» Do this
Keep only the lines that hold the string "Blender", filtering out the rest of the entries below.

[Data entries]
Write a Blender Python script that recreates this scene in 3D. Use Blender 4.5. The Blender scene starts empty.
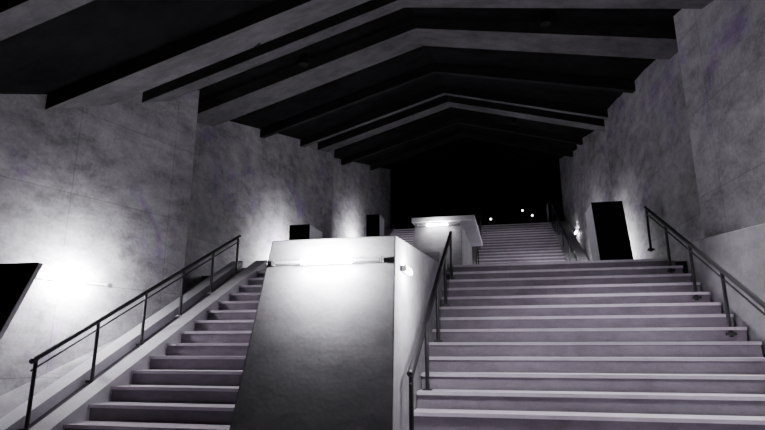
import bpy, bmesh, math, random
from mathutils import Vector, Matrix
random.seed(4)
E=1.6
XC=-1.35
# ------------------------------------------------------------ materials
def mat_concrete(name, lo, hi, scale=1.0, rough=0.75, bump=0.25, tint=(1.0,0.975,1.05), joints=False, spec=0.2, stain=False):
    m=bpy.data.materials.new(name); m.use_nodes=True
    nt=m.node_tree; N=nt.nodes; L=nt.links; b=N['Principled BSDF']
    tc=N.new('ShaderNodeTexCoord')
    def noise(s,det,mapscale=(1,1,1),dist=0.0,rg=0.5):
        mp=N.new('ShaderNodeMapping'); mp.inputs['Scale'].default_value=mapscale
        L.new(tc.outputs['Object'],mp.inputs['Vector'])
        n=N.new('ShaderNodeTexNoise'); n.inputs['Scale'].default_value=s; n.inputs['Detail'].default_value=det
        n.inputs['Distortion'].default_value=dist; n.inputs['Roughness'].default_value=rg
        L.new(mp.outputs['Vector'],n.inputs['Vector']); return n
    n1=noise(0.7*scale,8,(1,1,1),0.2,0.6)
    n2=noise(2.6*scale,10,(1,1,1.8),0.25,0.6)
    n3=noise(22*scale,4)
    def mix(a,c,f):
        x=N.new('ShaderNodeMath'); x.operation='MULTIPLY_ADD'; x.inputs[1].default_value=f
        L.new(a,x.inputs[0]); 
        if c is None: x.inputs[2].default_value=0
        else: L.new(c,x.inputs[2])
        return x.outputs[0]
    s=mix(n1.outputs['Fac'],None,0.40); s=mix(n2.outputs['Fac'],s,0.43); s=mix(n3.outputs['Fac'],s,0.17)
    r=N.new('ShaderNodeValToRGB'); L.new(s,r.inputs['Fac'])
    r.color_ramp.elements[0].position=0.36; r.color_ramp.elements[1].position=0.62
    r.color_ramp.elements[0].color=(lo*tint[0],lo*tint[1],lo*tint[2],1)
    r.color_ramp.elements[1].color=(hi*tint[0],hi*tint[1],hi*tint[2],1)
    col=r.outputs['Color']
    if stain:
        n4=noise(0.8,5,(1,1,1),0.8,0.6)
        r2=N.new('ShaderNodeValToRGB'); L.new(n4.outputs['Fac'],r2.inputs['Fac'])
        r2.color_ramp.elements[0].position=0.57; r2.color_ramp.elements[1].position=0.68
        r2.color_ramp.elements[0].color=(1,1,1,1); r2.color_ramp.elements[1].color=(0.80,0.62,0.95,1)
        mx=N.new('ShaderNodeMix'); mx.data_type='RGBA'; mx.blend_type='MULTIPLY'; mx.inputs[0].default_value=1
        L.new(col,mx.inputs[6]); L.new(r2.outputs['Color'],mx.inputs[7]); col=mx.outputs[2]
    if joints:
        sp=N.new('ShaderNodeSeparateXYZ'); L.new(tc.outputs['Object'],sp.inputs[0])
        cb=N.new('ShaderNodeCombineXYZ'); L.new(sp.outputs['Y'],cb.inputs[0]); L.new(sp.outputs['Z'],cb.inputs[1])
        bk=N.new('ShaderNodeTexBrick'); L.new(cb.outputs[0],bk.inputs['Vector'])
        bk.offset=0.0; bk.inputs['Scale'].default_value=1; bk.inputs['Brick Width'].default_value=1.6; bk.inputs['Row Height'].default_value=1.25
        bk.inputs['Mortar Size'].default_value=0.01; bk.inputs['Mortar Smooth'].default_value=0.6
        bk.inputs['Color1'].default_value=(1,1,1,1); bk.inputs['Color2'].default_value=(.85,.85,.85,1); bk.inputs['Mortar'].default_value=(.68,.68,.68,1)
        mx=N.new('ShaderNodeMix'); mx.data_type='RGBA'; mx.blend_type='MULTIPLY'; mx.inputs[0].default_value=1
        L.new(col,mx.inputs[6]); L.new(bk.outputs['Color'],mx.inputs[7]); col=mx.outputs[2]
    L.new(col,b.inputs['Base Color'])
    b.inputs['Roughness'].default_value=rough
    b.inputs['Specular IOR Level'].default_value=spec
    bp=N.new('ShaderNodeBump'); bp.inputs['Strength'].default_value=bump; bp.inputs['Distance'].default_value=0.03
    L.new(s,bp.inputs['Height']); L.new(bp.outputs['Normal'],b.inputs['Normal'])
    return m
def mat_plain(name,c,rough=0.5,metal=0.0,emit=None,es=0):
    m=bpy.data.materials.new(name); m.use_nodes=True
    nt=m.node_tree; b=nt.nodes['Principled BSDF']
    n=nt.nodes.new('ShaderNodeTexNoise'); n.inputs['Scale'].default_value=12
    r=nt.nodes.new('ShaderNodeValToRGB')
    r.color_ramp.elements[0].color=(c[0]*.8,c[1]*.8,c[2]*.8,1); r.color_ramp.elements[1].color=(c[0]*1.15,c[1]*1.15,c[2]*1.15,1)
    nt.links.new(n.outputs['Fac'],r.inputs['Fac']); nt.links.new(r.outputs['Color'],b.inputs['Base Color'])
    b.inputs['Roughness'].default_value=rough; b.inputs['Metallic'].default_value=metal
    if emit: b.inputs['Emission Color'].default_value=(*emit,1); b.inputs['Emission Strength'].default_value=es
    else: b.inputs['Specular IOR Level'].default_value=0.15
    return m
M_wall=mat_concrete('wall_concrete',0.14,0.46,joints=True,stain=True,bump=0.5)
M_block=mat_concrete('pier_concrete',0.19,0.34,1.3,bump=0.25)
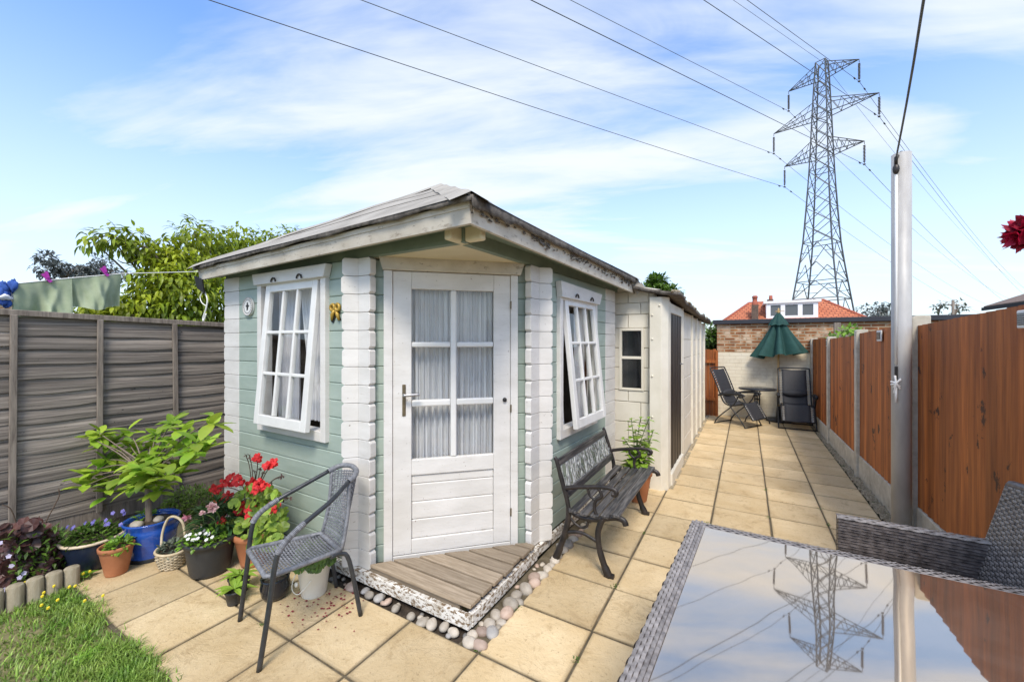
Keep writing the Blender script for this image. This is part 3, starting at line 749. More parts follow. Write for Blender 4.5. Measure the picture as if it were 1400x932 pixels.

» Response to the task
Write a Blender Python script that recreates this scene in 3D. Use Blender 4.5. The Blender scene starts empty.
Keep writing the Blender script for this image. This is part 3, starting at line 749. More parts follow. Write for Blender 4.5. Measure the picture as if it were 1400x932 pixels.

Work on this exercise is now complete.